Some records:
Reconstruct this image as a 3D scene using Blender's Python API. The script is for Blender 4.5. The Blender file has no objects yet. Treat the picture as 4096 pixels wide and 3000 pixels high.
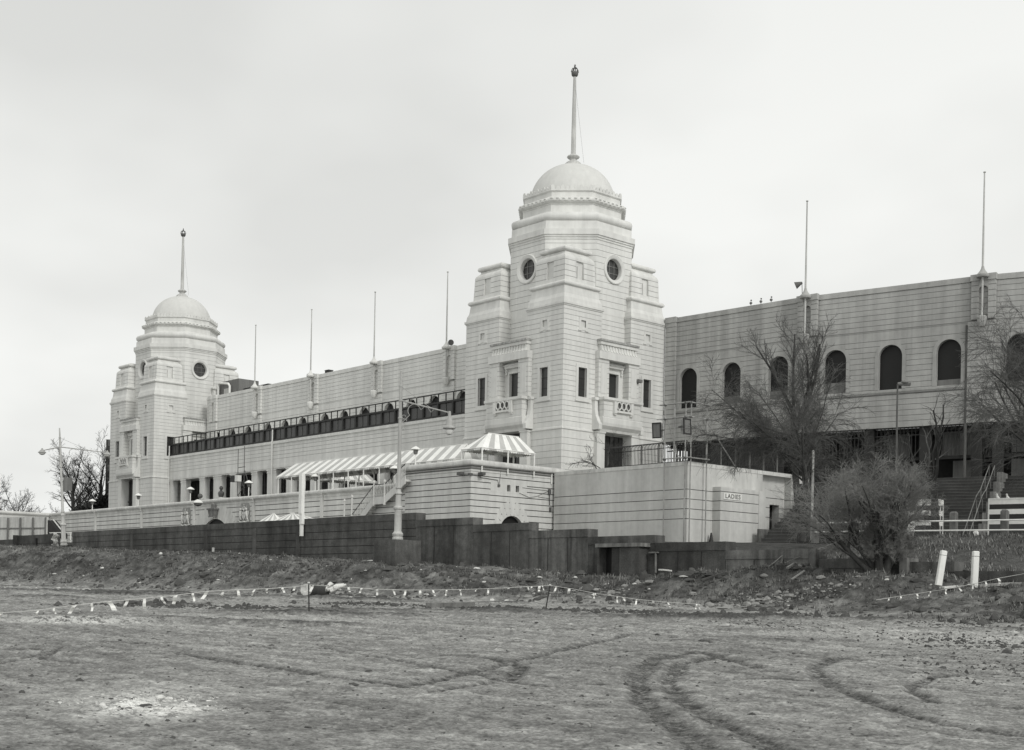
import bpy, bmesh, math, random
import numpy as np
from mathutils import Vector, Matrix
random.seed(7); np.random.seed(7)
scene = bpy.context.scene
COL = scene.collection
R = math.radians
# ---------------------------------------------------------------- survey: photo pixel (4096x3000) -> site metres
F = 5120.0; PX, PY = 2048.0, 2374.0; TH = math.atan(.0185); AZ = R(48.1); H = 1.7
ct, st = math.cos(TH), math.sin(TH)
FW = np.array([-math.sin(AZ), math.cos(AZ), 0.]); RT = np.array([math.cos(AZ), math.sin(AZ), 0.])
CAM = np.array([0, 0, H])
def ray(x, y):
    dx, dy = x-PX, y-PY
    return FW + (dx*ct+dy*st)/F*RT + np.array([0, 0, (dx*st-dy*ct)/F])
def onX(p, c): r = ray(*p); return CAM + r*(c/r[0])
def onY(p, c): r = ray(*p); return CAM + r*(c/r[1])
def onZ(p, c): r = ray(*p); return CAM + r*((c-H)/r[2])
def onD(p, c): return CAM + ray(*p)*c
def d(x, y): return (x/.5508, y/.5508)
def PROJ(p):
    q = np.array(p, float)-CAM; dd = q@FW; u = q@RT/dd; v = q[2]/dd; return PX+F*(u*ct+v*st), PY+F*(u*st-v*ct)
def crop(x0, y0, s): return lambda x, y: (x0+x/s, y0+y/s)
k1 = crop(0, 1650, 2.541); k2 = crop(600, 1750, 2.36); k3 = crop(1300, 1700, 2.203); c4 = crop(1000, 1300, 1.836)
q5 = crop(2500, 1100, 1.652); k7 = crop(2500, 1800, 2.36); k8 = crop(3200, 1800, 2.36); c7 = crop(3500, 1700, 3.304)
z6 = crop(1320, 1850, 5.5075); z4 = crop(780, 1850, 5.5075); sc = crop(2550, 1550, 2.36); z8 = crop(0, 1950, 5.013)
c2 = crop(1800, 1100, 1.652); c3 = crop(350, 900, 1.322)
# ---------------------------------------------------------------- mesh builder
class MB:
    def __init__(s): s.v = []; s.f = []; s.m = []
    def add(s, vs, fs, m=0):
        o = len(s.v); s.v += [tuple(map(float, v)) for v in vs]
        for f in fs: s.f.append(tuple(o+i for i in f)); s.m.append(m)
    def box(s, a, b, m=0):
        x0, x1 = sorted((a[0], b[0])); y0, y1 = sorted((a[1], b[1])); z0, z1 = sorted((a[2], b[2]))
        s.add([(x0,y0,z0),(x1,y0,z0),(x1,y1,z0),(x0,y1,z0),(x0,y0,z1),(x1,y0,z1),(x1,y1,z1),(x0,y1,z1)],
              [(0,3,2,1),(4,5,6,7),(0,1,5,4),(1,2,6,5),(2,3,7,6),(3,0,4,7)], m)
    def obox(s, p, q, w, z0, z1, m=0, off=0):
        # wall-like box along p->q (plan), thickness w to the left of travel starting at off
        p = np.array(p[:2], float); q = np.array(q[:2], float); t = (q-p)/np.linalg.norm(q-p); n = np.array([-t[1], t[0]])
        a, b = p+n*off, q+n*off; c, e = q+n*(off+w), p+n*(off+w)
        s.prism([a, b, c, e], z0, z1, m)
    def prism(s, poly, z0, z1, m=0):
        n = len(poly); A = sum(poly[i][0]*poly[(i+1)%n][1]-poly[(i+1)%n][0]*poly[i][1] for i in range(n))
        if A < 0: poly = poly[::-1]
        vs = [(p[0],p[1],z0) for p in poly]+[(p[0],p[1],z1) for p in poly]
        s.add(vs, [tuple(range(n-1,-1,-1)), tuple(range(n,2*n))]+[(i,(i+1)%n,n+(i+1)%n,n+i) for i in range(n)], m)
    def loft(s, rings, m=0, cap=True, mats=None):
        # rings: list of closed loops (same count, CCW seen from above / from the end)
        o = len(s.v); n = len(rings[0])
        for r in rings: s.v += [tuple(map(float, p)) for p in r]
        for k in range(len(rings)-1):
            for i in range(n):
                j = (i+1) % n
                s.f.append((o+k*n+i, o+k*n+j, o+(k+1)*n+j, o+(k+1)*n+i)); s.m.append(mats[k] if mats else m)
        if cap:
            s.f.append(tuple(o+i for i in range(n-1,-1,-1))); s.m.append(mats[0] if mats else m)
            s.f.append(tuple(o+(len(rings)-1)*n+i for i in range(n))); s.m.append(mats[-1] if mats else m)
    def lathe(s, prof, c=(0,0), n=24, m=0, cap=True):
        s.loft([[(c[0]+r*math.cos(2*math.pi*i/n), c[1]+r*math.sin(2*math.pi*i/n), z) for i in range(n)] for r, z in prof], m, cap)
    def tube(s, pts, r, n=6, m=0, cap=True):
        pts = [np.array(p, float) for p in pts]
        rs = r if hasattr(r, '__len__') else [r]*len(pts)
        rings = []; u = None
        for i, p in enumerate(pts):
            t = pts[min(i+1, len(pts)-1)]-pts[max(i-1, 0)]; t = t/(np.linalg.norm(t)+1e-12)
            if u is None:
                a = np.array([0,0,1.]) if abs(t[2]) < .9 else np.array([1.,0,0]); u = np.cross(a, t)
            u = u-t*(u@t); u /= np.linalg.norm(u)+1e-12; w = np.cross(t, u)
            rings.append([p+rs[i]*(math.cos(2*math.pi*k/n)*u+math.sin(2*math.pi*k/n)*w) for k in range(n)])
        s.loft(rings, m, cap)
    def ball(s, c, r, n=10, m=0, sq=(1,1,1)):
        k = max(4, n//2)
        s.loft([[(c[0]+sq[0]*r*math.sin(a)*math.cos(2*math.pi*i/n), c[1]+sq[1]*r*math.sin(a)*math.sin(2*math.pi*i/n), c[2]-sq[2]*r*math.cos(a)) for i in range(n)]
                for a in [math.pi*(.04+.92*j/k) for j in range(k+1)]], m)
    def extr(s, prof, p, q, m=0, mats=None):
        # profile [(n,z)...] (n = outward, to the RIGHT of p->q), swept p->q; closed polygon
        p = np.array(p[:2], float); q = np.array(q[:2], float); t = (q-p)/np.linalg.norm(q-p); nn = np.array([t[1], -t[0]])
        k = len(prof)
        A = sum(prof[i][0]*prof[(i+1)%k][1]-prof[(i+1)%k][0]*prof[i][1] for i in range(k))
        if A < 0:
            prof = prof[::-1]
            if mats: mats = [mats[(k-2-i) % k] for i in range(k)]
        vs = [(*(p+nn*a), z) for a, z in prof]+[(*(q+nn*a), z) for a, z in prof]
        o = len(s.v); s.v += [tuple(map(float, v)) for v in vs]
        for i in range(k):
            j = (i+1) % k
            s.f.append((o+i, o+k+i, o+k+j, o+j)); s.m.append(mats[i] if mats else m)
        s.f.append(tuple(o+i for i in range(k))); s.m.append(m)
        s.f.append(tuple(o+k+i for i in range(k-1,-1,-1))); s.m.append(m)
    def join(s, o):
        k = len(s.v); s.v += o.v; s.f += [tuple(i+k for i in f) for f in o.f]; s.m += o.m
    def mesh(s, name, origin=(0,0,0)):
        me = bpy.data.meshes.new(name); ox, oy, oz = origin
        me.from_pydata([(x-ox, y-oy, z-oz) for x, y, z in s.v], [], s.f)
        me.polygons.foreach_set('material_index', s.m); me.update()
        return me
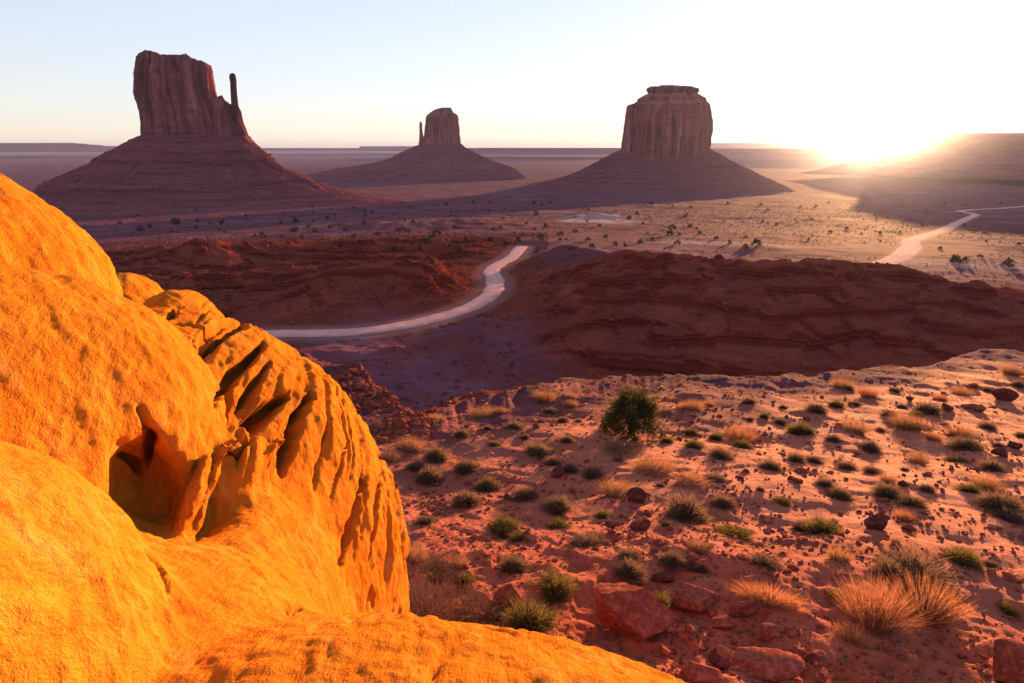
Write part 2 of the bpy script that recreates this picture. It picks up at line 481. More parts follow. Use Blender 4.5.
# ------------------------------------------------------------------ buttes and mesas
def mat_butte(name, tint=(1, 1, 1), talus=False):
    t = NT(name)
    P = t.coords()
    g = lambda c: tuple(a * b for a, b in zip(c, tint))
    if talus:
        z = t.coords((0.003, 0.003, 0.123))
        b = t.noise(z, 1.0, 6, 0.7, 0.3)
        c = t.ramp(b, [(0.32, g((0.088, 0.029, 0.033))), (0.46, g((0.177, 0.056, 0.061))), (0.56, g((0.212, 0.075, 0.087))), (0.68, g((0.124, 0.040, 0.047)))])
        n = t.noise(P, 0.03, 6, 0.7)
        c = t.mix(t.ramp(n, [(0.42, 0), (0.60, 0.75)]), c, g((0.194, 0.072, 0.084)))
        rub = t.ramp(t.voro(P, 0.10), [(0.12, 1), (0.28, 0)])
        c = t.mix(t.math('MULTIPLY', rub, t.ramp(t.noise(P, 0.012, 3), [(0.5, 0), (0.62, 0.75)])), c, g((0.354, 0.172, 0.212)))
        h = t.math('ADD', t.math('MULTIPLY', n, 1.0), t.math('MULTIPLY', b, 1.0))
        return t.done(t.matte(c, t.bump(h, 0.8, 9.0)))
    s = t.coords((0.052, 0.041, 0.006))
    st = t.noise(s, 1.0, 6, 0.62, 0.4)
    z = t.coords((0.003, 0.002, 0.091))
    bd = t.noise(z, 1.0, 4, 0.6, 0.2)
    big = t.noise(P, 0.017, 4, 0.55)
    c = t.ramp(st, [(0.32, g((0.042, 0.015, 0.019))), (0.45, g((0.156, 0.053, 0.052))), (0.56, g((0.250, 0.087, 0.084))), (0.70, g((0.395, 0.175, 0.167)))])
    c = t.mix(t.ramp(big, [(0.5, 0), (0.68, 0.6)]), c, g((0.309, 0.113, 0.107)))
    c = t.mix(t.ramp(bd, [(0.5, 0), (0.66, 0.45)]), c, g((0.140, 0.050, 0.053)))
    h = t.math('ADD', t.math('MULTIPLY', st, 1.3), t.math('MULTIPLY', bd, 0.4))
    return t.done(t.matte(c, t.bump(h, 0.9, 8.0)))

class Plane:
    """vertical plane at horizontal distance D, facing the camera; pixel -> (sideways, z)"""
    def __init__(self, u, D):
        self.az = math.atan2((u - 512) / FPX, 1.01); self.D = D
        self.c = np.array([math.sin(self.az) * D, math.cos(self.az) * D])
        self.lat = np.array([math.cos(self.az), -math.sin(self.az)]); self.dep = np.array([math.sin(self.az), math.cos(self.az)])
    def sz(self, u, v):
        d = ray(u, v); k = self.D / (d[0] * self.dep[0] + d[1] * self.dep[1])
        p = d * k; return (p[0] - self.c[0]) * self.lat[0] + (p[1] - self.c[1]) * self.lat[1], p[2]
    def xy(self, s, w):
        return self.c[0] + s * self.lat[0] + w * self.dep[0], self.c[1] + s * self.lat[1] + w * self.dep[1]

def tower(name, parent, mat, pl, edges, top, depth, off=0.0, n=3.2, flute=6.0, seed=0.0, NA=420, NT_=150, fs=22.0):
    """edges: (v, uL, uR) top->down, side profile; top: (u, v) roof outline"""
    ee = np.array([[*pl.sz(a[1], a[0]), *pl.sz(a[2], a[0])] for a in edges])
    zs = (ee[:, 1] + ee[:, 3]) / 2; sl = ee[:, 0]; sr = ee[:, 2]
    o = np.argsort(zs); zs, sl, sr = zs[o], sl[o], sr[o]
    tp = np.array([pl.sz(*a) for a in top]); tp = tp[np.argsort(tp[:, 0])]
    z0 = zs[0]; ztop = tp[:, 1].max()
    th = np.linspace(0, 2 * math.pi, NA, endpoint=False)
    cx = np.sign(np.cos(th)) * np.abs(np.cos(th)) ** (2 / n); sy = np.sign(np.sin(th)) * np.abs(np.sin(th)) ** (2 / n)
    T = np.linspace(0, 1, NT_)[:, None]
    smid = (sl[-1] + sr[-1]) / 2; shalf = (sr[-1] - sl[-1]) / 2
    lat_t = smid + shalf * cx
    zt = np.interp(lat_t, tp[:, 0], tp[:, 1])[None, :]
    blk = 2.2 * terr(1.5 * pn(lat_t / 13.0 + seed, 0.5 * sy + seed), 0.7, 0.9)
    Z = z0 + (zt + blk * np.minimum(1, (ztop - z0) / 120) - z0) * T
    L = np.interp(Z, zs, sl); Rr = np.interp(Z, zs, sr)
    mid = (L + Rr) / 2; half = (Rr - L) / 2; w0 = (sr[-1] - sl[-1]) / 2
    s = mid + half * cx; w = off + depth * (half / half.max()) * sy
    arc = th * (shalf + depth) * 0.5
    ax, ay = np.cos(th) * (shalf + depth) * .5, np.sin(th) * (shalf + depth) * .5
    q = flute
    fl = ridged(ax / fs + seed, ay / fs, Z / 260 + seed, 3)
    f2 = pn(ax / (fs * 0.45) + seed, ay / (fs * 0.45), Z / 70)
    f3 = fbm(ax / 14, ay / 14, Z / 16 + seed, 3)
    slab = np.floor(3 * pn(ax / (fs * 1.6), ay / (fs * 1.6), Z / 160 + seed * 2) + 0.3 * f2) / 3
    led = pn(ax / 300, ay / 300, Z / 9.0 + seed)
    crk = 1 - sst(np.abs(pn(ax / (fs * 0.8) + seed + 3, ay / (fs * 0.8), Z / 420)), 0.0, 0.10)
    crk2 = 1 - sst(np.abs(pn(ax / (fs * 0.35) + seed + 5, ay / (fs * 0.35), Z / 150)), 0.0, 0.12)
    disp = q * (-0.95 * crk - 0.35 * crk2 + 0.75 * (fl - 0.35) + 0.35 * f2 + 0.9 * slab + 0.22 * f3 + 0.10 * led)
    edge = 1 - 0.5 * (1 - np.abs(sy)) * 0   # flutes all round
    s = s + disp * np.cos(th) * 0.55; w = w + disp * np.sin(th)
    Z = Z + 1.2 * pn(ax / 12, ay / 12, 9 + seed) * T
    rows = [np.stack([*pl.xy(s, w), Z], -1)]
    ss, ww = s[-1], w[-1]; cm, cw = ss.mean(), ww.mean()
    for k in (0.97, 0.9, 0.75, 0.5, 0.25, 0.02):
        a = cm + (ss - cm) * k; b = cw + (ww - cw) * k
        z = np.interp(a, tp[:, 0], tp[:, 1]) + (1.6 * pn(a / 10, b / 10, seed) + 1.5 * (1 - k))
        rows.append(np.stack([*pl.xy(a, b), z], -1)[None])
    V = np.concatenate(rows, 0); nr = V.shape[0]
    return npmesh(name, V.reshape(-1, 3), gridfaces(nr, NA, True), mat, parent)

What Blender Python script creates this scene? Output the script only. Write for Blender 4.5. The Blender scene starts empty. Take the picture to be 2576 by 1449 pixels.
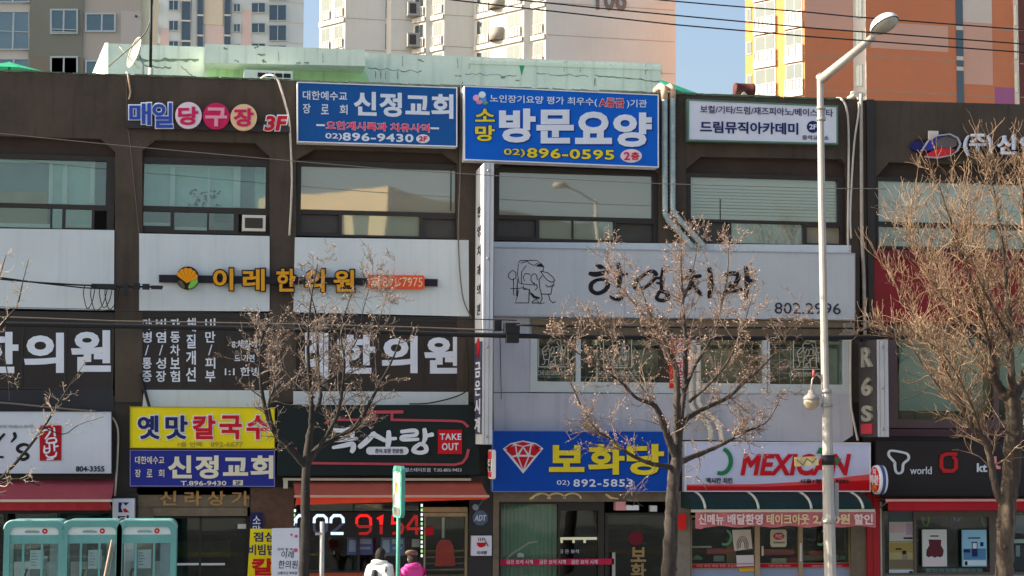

* What is required
Your answer should be a single number: the count of lines in the listing that contain the word "picture".

* Response to the exercise
3